03 August 2012

Rest In Peace Heather Boyum



Megan Merkel walking into court to be arraigned for vehicular manslaughter



I have a bad temper.  Anyone who has worked with me, played video games with me, fished with me, or golfed with me is well aware of this.  I have taken some steps to deal with my anger issues.  These steps are me thinking to myself, "It's okay, it's just an inanimiate object...." two seconds before I'm overcome by Tourette's and throw said inanimate object across the room.  It reminds me of a funny radio commercial I heard for a computer repair store: Guy goes into store and says to clerk, "My laptop makes a funny noise when I punt it across the room."  I chucked my latest Blackberry across the room a few months ago when I tried and failed, for the emeffing fifth time, to text my friend Melissa.  It bounced off of something into something else and the screen cracked.  Good riddance, I thought.   I don't get mad at people, at least not people in my life.  I get disgusted with politicians, public figures, faceless bureaucracy, the phone people, the utility people, the a-holes that try to gouge me with banking fees, and I get mad and rant at them, but I have a tolerance for the real people in my life.

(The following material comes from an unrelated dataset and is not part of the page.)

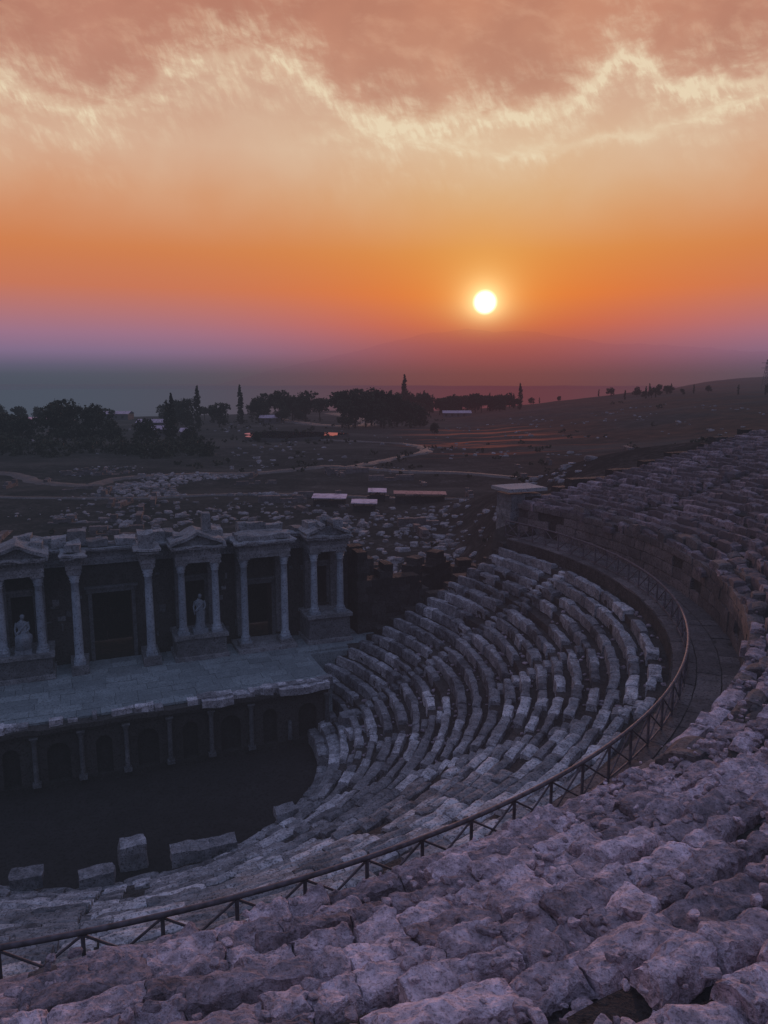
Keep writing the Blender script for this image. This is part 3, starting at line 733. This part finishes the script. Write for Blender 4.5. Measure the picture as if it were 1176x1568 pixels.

Fairport teacher Heather Boyum

However, there are real people that I think are lowlife scumbags, like the pair that caused the death of Heather Boyum, a wife and a mother of two, who was killed at 7:45 on a Sunday morning as she was out riding her bicycle.  She was killed by a twenty-two year old 3-time DWI loser who was passing his girlfriend, twenty-three year old Megan Merkel (possible ex-girlfriend who was just "hanging out" with him), on the shoulder of the rode on his motorcycle.  Merkel and 3-time-DWI-loser had both been up all night drinking.  Neither of them has ever held a license to drive and despite their young age both have an intimate and extensive experience of the criminal justice system.  Merkel, feeling like she was being attacked unfairly, went on the radio to defend herself.  She said her boyfriend (or possible ex-boyfriend who she's just screwing around with) was being "retarded" and doing wheelies and generally being the low-life scumbag that he is.  She was driving a car with no brakes and couldn't stop when 3-time-DWI-loser struck Boyum and drove her body in front of Merkel.  Merkel then said she did not know how to express remorse to the Boyum family, which was evident in her Facebook post that told critics they could "suck a d**k and choke on it".  Class act, Merkel.  She has since been charged with vehicular manslaughter and is sitting in jail with no one to bail her out.  It is a story that elicits great sadness from me if I think too long about it, but my bloodlust for Merkel and the 3-time-DWI-loser has kept me coming back to news of Heather Boyum's death over and over.  Is twenty years long enough for these two to serve?  How about a life sentence?

The road to Hell isn't paved with good intentions so much as small ethical compromises that erode character.  Shoplifting doesn't seem like a huge infraction when you are fifteen but what does it lead to?  Dealing drugs when you're nineteen?  Maybe you've stolen something before or resold some pot to make money or driven when you've been intoxicated, and if you have done these things you've probably done so without hurting someone or being arrested.  But the moral of this story is that the standards we set for ourselves should be compromised as little as possible.  Looking back on stupid things we've done and shaking our heads at what buttheads we were is a good sign that we are still here and escaped unscathed, that we got through our transgressions and emerged with a little more common sense.  I think these two are very different than the psychotic person in Colorado who fantasized about committing mass murder and then committed it.  We are all much closer to making a mistake like Merkel than we are to killing strangers in a movie theater.  Merkel and the 3-time-DWI-loser's compromised ethics led to the death of a good person and they deserve a long time in a prison cell to think about what they've done.